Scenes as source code
## begin
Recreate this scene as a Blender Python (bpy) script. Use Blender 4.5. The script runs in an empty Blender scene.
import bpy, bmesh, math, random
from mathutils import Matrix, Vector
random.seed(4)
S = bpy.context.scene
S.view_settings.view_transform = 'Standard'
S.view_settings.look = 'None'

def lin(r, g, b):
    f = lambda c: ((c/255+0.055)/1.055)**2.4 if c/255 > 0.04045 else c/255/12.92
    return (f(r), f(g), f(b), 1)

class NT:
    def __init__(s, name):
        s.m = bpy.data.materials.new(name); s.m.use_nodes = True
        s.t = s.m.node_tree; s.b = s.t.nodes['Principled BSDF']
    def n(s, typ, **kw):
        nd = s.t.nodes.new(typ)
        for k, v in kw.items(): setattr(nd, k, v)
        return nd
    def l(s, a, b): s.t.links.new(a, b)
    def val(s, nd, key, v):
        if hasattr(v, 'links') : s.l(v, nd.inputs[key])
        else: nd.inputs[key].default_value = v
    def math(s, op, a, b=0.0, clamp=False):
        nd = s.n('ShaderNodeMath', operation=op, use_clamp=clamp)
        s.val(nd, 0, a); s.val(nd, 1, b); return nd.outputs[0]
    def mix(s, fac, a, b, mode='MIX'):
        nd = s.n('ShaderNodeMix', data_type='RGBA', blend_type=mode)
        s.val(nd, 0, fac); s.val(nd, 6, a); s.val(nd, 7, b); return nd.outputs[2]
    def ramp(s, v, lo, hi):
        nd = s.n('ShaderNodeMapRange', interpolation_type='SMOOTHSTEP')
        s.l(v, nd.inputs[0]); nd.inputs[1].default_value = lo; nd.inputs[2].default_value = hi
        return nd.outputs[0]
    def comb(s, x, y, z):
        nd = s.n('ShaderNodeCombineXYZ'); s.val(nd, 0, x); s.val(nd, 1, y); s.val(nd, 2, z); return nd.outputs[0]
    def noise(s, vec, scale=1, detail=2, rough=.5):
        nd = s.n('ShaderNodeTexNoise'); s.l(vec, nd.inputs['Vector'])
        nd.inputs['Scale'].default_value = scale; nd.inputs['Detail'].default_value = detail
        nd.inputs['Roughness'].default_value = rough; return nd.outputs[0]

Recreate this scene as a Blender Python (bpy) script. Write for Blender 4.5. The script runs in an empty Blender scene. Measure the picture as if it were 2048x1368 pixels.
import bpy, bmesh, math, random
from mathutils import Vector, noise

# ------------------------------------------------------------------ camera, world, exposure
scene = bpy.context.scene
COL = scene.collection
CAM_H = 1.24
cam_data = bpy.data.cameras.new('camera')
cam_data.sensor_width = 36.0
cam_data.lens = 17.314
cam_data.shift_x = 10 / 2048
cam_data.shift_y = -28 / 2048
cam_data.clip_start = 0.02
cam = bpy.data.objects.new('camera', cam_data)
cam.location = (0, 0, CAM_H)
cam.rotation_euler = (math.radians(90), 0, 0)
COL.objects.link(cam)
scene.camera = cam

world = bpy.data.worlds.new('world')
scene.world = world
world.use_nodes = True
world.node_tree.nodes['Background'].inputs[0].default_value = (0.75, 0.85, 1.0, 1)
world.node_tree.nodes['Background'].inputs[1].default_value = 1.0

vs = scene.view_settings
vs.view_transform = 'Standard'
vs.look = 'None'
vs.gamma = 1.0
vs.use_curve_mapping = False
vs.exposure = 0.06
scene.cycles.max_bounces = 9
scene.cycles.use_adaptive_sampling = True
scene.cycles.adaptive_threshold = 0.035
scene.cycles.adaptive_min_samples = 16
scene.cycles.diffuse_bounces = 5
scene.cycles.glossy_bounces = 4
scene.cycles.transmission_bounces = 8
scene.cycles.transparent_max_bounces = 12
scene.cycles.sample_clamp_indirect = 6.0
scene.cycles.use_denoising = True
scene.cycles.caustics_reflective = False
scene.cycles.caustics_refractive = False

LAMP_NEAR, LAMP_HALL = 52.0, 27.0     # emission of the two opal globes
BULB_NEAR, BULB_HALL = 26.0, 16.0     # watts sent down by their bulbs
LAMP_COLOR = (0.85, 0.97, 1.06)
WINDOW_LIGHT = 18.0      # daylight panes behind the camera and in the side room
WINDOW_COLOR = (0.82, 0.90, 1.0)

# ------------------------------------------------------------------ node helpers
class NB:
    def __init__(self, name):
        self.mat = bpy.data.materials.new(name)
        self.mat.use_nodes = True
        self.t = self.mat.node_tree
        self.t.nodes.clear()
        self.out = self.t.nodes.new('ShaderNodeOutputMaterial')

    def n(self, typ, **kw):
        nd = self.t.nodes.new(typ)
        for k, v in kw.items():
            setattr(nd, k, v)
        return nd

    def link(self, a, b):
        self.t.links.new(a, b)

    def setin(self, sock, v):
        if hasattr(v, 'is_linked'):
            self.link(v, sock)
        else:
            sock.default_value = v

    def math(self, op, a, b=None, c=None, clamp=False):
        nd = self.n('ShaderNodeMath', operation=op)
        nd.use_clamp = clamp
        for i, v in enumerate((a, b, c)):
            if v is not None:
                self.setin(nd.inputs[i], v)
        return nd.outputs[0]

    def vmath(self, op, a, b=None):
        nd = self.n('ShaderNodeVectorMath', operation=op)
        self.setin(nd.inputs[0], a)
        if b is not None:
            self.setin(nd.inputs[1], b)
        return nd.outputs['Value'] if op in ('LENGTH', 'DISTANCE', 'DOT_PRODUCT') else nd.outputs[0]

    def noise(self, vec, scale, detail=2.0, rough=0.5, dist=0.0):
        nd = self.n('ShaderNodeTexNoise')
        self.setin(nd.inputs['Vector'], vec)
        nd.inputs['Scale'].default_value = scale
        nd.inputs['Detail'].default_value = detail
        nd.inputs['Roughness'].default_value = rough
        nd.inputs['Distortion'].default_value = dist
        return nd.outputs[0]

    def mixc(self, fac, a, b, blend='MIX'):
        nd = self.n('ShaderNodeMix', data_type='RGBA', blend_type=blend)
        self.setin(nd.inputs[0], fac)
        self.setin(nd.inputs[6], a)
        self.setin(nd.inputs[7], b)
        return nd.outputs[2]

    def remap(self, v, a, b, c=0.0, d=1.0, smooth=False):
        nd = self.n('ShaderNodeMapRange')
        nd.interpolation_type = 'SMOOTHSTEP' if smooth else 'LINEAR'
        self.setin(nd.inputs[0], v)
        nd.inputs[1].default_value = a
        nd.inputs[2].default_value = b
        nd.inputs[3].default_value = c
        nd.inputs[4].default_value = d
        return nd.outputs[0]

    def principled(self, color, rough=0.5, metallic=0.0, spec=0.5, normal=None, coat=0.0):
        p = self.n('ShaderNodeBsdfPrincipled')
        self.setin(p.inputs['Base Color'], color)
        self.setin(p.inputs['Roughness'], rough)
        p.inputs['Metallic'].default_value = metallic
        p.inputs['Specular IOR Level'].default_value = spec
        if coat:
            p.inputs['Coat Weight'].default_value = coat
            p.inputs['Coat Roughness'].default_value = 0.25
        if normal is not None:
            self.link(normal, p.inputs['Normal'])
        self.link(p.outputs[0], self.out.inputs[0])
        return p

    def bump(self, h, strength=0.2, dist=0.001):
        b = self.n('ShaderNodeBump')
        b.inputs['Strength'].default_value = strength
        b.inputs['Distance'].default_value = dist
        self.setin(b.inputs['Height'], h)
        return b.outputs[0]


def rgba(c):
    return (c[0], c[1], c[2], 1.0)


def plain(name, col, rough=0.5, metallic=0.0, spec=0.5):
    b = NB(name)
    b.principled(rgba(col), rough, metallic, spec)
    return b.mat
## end
Quote exactly the opening line of the material above and every line after it, up to and including the line that contains "return (f(r), f(g), f(b), 1)".

Recreate this scene as a Blender Python (bpy) script. Use Blender 4.5. The script runs in an empty Blender scene.
import bpy, bmesh, math, random
from mathutils import Matrix, Vector
random.seed(4)
S = bpy.context.scene
S.view_settings.view_transform = 'Standard'
S.view_settings.look = 'None'

def lin(r, g, b):
    f = lambda c: ((c/255+0.055)/1.055)**2.4 if c/255 > 0.04045 else c/255/12.92
    return (f(r), f(g), f(b), 1)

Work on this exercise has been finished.